A nanocomponent that is capable of learning: The Bielefeld memristor built into a chip here is 600 times thinner than a human hair. [ downloaded from http://ekvv.uni-bielefeld.de/blog/uninews/entry/blueprint_for_an_artificial_brain]

A nanocomponent that is capable of learning: The Bielefeld memristor built into a chip here is 600 times thinner than a human hair. [ downloaded from http://ekvv.uni-bielefeld.de/blog/uninews/entry/blueprint_for_an_artificial_brain]

Here’s a citation for and link to the paper (from the university news release),

Andy Thomas, ‘Memristor-based neural networks’, Journal of Physics D: Applied Physics, http://dx.doi.org/10.1088/0022-3727/46/9/093001, released online on 5 February 2013, published in print on 6 March 2013.

This paper is available until March 5, 2013 as IOP Science (publisher of Journal Physics D: Applied Physics), makes their papers freely available (with some provisos) for the first 30 days after online publication, from the Access Options page for Memristor-based neural networks,

As a service to the community, IOP is pleased to make papers in its journals freely available for 30 days from date of online publication – but only fair use of the content is permitted.

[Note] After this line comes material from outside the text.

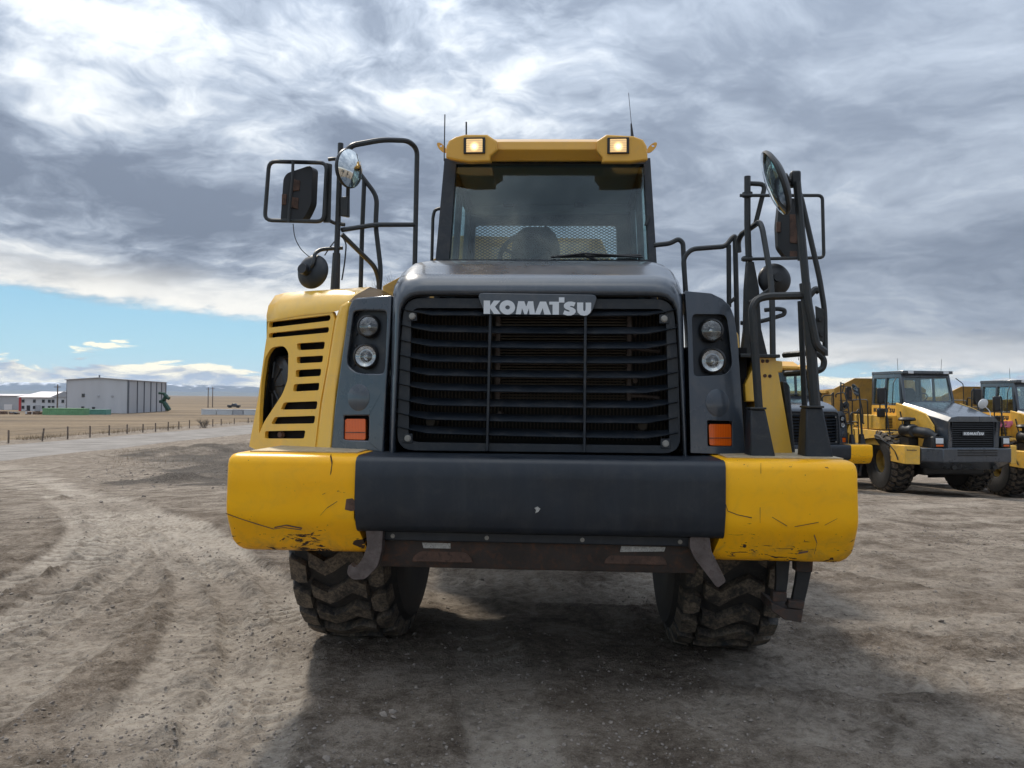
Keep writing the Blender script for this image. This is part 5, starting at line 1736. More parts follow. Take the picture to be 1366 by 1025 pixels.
    bd.build('dump_body', 'tan_body', root, bevel=.012)
    return root


TRUCK = build_truck()

# ------------------------------------------------------------------ parked trucks on the right
refresh_kids()
TA = copy_tree(TRUCK)
_d = at(1092, 580, 21.5)
TA.location = (_d.x, _d.y, float(land(_d.x + 0.0, _d.y + 1.5)) + .02)
TA.rotation_euler = (0, 0, rad(9))
tag(TA, 'dump truck half hidden behind the front truck\'s right ladder posts', 'dump truck', 'articulated dump trucks')


def build_old_truck():
    root = empty('dump_truck', (0, 0, 0))
    Y, G_, K = 'yellow_old', 'charcoal', 'black'
    # bumper: charcoal wedge with swept corners, yellow boxes outside
    b = MB()
    def ring(z, f, x, yb): return [(-x, .42, z), (-x + .35, f, z), (x - .35, f, z), (x, .42, z), (x, yb, z), (-x, yb, z)]
    b.loft([ring(1.42, .0, 1.38, .9), ring(1.05, .0, 1.38, .9), ring(.82, .22, 1.05, .9)], closed=True, caps=True)
    bo = b.build('bumper', G_, root, bevel=.02)
    for k in range(3):
        MB().box2((-.6, -.012, 1.36 - k * .07), (.6, .02, 1.395 - k * .07)).build('slat', K, bo, bevel=.004)
    for s in (-1, 1):
        bolt(bo, (s * .62, .20, .90), r=.07, mat='rail', name='tow_eye', h=.10)
        e = MB(); e.hexa([(s * 1.40, .45, .95), (s * 1.74, .62, .95), (s * 1.74, 1.30, .98), (s * 1.40, 1.30, .98), (s * 1.40, .45, 1.46), (s * 1.74, .62, 1.46), (s * 1.74, 1.30, 1.46), (s * 1.40, 1.30, 1.46)])
        eo = e.build('bumper_end', Y, root, bevel=.012)
        o = Vector((s * 1.45, .46, 1.30)) if s > 0 else Vector((-1.70, .585, 1.33))
        if s < 0:
            ux = Vector((.34, -.17, 0)).normalized()
            letters_mesh(MB(), o + Vector((-.02, -.02, 0)), ux, (0, 0, 1), (-.45, -.9, 0), .030).build('lettering', 'dark_letter', eo, smooth=False)
    # hood
    h = MB()
    def sec(y, w, zt, zs):
        return [(-w, y, 1.40), (-w, y, zs), (-w * .86, y, zt - .03), (-w * .6, y, zt), (w * .6, y, zt), (w * .86, y, zt - .03), (w, y, zs), (w, y, 1.40)]
    h.loft([sec(.16, .78, 2.30, 2.16), sec(.62, .83, 2.42, 2.26), sec(1.2, .90, 2.56, 2.38), sec(1.95, .96, 2.70, 2.52)], caps=False)
    h.plate([(-.78, .16, 1.40), (.78, .16, 1.40), (.78, .16, 2.16), (.67, .16, 2.27), (.47, .16, 2.30), (-.47, .16, 2.30), (-.67, .16, 2.27), (-.78, .16, 2.16)], [[(-.64, .16, 1.44), (.64, .16, 1.44), (.64, .16, 2.15), (-.64, .16, 2.15)]], (0, .06, 0))
    ho = h.build('hood', G_, root, bevel=.02)
    # yellow flanks of the hood behind the grey nose
    for s in (-1, 1):
        y = MB().plate([(s * .84, .55, 1.42), (s * .99, 2.0, 1.42), (s * 1.02, 2.0, 2.66), (s * .93, 1.35, 2.52), (s * .90, .85, 2.36), (s * .85, .58, 2.02)], [], (s * .05, 0, 0)).build('hood_flank', Y, root, bevel=.01)
        MB().box((s * .975, 1.55, 2.47), (.02, .35, .05), Matrix.Rotation(rad(14), 3, 'X')).build('vent', K, y)
    # grille
    g = MB().box2((-.65, .20, 1.43), (.65, .23, 2.16)).build('grille', 'void', root)
    for k in range(11):
        z = 1.48 + .0605 * k
        MB().box((0, .185, z), (1.28, .03, .016), Matrix.Rotation(rad(-25), 3, 'X')).build('slat', K, g)
    n = MB().box2((-.34, .145, 1.77), (.34, .158, 1.88)).build('nameplate', G_, root)
    letters_mesh(MB(), (-.305, .145, 1.787), (1, 0, 0), (0, 0, 1), (0, -1, 0), .61 / LET_W).build('lettering', 'white_letter', n, smooth=False)
    # headlamps on the bumper
    for s in (-1, 1):
        hb = MB(); hb.hexa([(s * .86, .14, 1.43), (s * 1.20, .20, 1.43), (s * 1.25, .6, 1.43), (s * .86, .6, 1.43), (s * .88, .17, 1.74), (s * 1.17, .22, 1.74), (s * 1.17, .6, 1.70), (s * .88, .6, 1.70)])
        hl = hb.build('headlight', K, root, bevel=.02)
        MB().box((s * 1.02, .165, 1.62), (.21, .02, .15), Matrix.Rotation(rad(9 * s), 3, 'Z')).build('lens', 'white_letter', hl, bevel=.01)
        MB().box((s * 1.02, .16, 1.49), (.20, .02, .05), Matrix.Rotation(rad(9 * s), 3, 'Z')).build('lens', 'orange_lens', hl, bevel=.006)
    # air cleaner with its rain cap
    c = Vector((-1.30, 1.05, 1.86))
    ac = MB()
    ac.lathe([(0, .30), (.16, .30), (.20, .26), (.20, -.20), (.16, -.26), (0, -.26)], c, (.15, 1, 0), 24)
    ac.tube([c + Vector((0, -.1, 0)), c + Vector((.22, -.55, -.06)), c + Vector((.3, -.72, -.16))], [.16, .14, .12], 14, .15)
    ac.lathe([(.09, .1), (.09, .27), (.22, .29), (.24, .33), (.20, .38), (0, .40)], c + Vector((0, .1, 0)), (0, 0, 1), 24)
    ac.box(c + Vector((0, .02, -.33)), (.3, .4, .3))
    a_ = ac.build('air_cleaner', K, root, angle=40)
    MB().box(c + Vector((-.13, -.17, .03)), (.06, .1, .09)).build('decal', 'white_letter', a_)
    # deck, steps and side boxes
    for s in (-1, 1):
        d = MB()
        d.hexa([(s * .98, 1.35, 1.40), (s * 1.70, 1.35, 1.40), (s * 1.72, 3.4, 1.40), (s * .98, 3.4, 1.40), (s * .98, 1.55, 1.82), (s * 1.62, 1.75, 1.82), (s * 1.68, 3.4, 1.86), (s * .98, 3.4, 1.86)])
        d.box2((s * 1.00, 1.98, 1.86), (s * 1.60, 3.3, 2.28))
        do = d.build('deck', Y, root, bevel=.012)
        for i in range(7):
            MB().box2((s * 1.20, 1.965, 1.92 + i * .045), (s * 1.42, 1.985, 1.945 + i * .045)).build('louvre', K, do)
        for k in range(3):
            MB().box2((s * 1.10, 1.30 + k * .1, 1.46 + k * .13), (s * 1.50, 1.62 + k * .1, 1.49 + k * .13)).build('step', 'tan_body', do, bevel=.004)
        # mudguard over the wheel
        rows = []
        for i in range(9):
            a = rad(10 + i * 20)
            r = 1.12
            rows.append([(s * .92, 2.0 - r * math.cos(a), .92 + r * math.sin(a) * .62), (s * 1.78, 2.0 - r * math.cos(a), .92 + r * math.sin(a) * .62)])
        MB().loft(rows).build('mudguard', 'charcoal_matte', root)
    # cab
    cb = MB()
    zt, z0, zw = 3.56, 1.85, 2.72
    y0b, y0t, yr = 1.95, 2.15, 3.55
    w, wt = .86, .80
    def F(x, z): return (x, y0b + (y0t - y0b) * (z - zw) / (zt - zw), z)
    cb.plate([F(-w, z0), F(w, z0), F(wt, zt), F(-wt, zt)], [[F(-w + .09, zw), F(w - .09, zw), F(wt - .08, zt - .13), F(-wt + .08, zt - .13)]], (0, .06, 0))
    cb.plate([(-w, yr, z0), (w, yr, z0), (wt, yr, zt), (-wt, yr, zt)], [[(-w + .25, yr, zw), (-.05, yr, zw), (-.05, yr, zt - .18), (-wt + .25, yr, zt - .18)], [(.05, yr, zw), (w - .15, yr, zw), (wt - .15, yr, zt - .18), (.05, yr, zt - .18)]], (0, -.06, 0))
    for s in (-1, 1):
        def S(y, z): return (s * (w + (wt - w) * max(0, (z - zw)) / (zt - zw)), y, z)
        cb.plate([S(2.0, z0), S(yr, z0), S(yr, zt), S(2.18, zt)], [[S(2.12, zw - .1), S(2.82, zw - .1), S(2.82, zt - .15), S(2.24, zt - .15)], [S(2.90, zw - .1), S(yr - .1, zw - .1), S(yr - .1, zt - .15), S(2.90, zt - .15)]], (-s * .05, 0, 0))
    cb.box2((-wt - .02, y0t - .14, zt - .02), (wt + .02, yr + .03, zt + .07))
    co = cb.build('cab', G_, root, bevel=.012)
    MB().plate([Vector(F(-w + .08, zw - .01)) + Vector((0, .03, 0)), Vector(F(w - .08, zw - .01)) + Vector((0, .03, 0)), Vector(F(wt - .07, zt - .12)) + Vector((0, .03, 0)), Vector(F(-wt + .07, zt - .12)) + Vector((0, .03, 0))], [], (0, .005, 0)).build('windshield', 'glass', co)
    for s in (-1, 1):
        for a, e in ((2.1, 2.84), (2.88, yr - .08)):
            MB().plate([(s * (w - .03), a, zw - .12), (s * (w - .03), e, zw - .12), (s * (wt - .03), e, zt - .13), (s * (wt - .03), a + .08, zt - .13)], [], (-s * .004, 0, 0)).build('side_window', 'glass', co)
        MB().box((s * .58, y0t - .155, zt + .015), (.16, .05, .07)).build('work_light', 'white_letter', co, bevel=.008)
        MB().tube([(s * .72, 2.4, zt + .06), (s * .74, 2.4, zt + .45)], .006, 5).build('antenna', K, co)
    MB().plate([(-w + .22, yr - .03, zw - .03), (w - .12, yr - .03, zw - .03), (wt - .12, yr - .03, zt - .15), (-wt + .22, yr - .03, zt - .15)], [], (0, .004, 0)).build('rear_window', 'glass', co)
    st = MB(); st.loft([[(x * f + -.05, 2.9 + y * f, z) for x, y in ((-.24, -.12), (.24, -.12), (.24, .12), (-.24, .12))] for z, f in ((2.2, 1), (2.8, 1), (3.0, .9), (3.12, .6))], closed=True, caps=True)
    st.build('seat', 'seat', co, bevel=.03)
    wh = MB(); wc = Vector((0, 2.35, 2.80)); tl = Matrix.Rotation(rad(-50), 3, 'X')
    wh.tube([wc + tl @ Vector((.2 * math.cos(k * math.pi / 8), .2 * math.sin(k * math.pi / 8), 0)) for k in range(17)], .016, 6)
    wh.tube([wc, wc + Vector((0, -.15, -.4))], .03, 6); wh.build('steering_wheel', 'seat', co)
    # side lettering panel under the cab windows
    for s in (-1, 1):
        p = MB().box2((s * .98, 2.02, 2.28), (s * 1.0, 3.3, 2.58)).build('side_panel', Y, root)
        if s < 0:
            letters_mesh(MB(), (-1.0, 3.2, 2.36), (0, -1, 0), (0, 0, 1), (-1, 0, 0), .13).build('lettering', 'dark_letter', p, smooth=False)
    # rails and mirrors
    for s in (-1, 1):
        x = s * 1.55
        MB().tube([(x, 1.5, 1.5), (x, 1.62, 1.9), (x - s * .05, 1.9, 2.75), (x - s * .1, 2.2, 2.85), (x - s * .1, 2.2, 1.86)], .02, 6, .1).build('handrail', 'rail', root)
        MB().tube([(s * 1.1, 1.5, 1.6), (s * 1.1, 1.75, 2.4)], .02, 6).build('handrail', 'rail', root)
        MB().tube([(s * 1.64, 2.5, 1.86), (s * 1.66, 2.5, 2.75), (s * 1.66, 3.3, 2.75), (s * 1.66, 3.3, 1.86)], .02, 6, .1).build('handrail', 'rail', root)
        post = MB().tube([(s * 1.40, 1.95, 1.86), (s * 1.40, 1.95, 3.05), (s * 1.48, 1.95, 3.12)], .022, 6, .06).build('mirror_post', 'rail', root)
        mm = MB().box((s * 1.58, 1.95, 2.86), (.24, .09, .48)).build('mirror', K, root, bevel=.03)
        MB().box((s * 1.58, 2.0, 2.86), (.20, .008, .43)).build('mirror_glass', 'mirror', mm)
        MB().box((s * 1.58, 1.95, 2.36), (.24, .09, .26)).build('mirror', K, root, bevel=.03)
        MB().tube([(s * .98, 2.1, 3.42), (s * 1.15, 2.0, 3.25), (s * 1.18, 2.0, 2.6)], .014, 6, .05).build('grab_handle', 'rail', root)
    # round mirror standing on the nose
    nm = MB(); nm.lathe([(.14, 0), (.145, -.02), (.1, -.05), (0, -.055)], (.45, .35, 2.66), (0, .9, .3), 24)
    nm.tube([(.45, .33, 2.62), (.62, .28, 2.45), (.64, .28, 2.22)], .012, 6, .08)
    nm.build('round_mirror', 'white_letter', root)
    # wheels and frame
    for s in (-1, 1):
        add_wheel(root, (s * 1.30, 2.0, .93), rad(-9), .4 * s)
    fr = MB(); fr.box2((-.45, .6, .85), (.45, 10.5, 1.3)); fr.tube([(-1.1, 2.0, .93), (1.1, 2.0, .93)], .16, 10)
    fr.box2((-1.0, .8, 1.1), (1.0, 3.5, 1.40))
    for y in (7.1, 9.05): fr.tube([(-1.1, y, .93), (1.1, y, .93)], .16, 10)
    fr.build('frame', K, root, bevel=.01)
    MB().box2((-.95, .9, .60), (.95, 4.2, 1.0)).build('belly_blocker', K, root, bevel=.05)  # box added to darken the gap under the truck
    for s in (-1, 1):
        MB().box2((s * .92, 3.25, .28), (s * 1.72, 3.29, 1.45)).build('flap_blocker', K, root)  # dark flaps added to block the bright ground seen under the truck
    for y in (7.1, 9.05):
        for s in (-1, 1): add_wheel(root, (s * 1.24, y, .93), 0, .3 * y)
    # dump body
    bd = MB()
    bd.plate([(-1.65, 4.55, 1.7), (1.65, 4.55, 1.7), (1.65, 4.35, 3.10), (1.0, 4.2, 3.45), (-1.0, 4.2, 3.45), (-1.65, 4.35, 3.10)], [], (0, .06, 0))
    for s in (-1, 1):
        bd.plate([(s * 1.65, 4.6, 1.7), (s * 1.65, 9.6, 1.9), (s * 1.65, 10.6, 2.5), (s * 1.65, 10.3, 2.9), (s * 1.65, 4.42, 3.10)], [], (-s * .06, 0, 0))
        for y in (5.3, 6.4, 7.5, 8.6): bd.box2((s * 1.65, y - .09, 1.8), (s * 1.73, y + .09, 2.95))
        bd.box2((s * 1.65, 4.7, 2.95), (s * 1.74, 10.2, 3.05))
    bd.plate([(-1.6, 4.6, 1.7), (1.6, 4.6, 1.7), (1.6, 9.6, 1.9), (-1.6, 9.6, 1.9)], [], (0, 0, .06))
    bd.plate([(-1.6, 9.6, 1.9), (1.6, 9.6, 1.9), (1.6, 10.6, 2.5), (-1.6, 10.6, 2.5)], [], (0, 0, .06))
    bd.build('dump_body', 'tan_body', root, bevel=.012)
    return root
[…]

Under fair use, IOP content may only be used by individuals for the sole purpose of their own private study or research. Such individuals may access, download, store, search and print hard copies of the text. Copying should be limited to making single printed or electronic copies.

Other use is not considered fair use. In particular, use by persons other than for the purpose of their own private study or research is not fair use. Nor is altering, recompiling, reselling, systematic or programmatic copying, redistributing or republishing. Regular/systematic downloading of content or the downloading of a substantial proportion of the content is not fair use either.

Getting back to the memristor, I’ve been writing about it for some years, it was most recently mentioned here  in a Feb.7, 2013 posting and I mentioned in a Dec. 24, 2012 posting nanoionic nanodevices  also described as resembling synapses.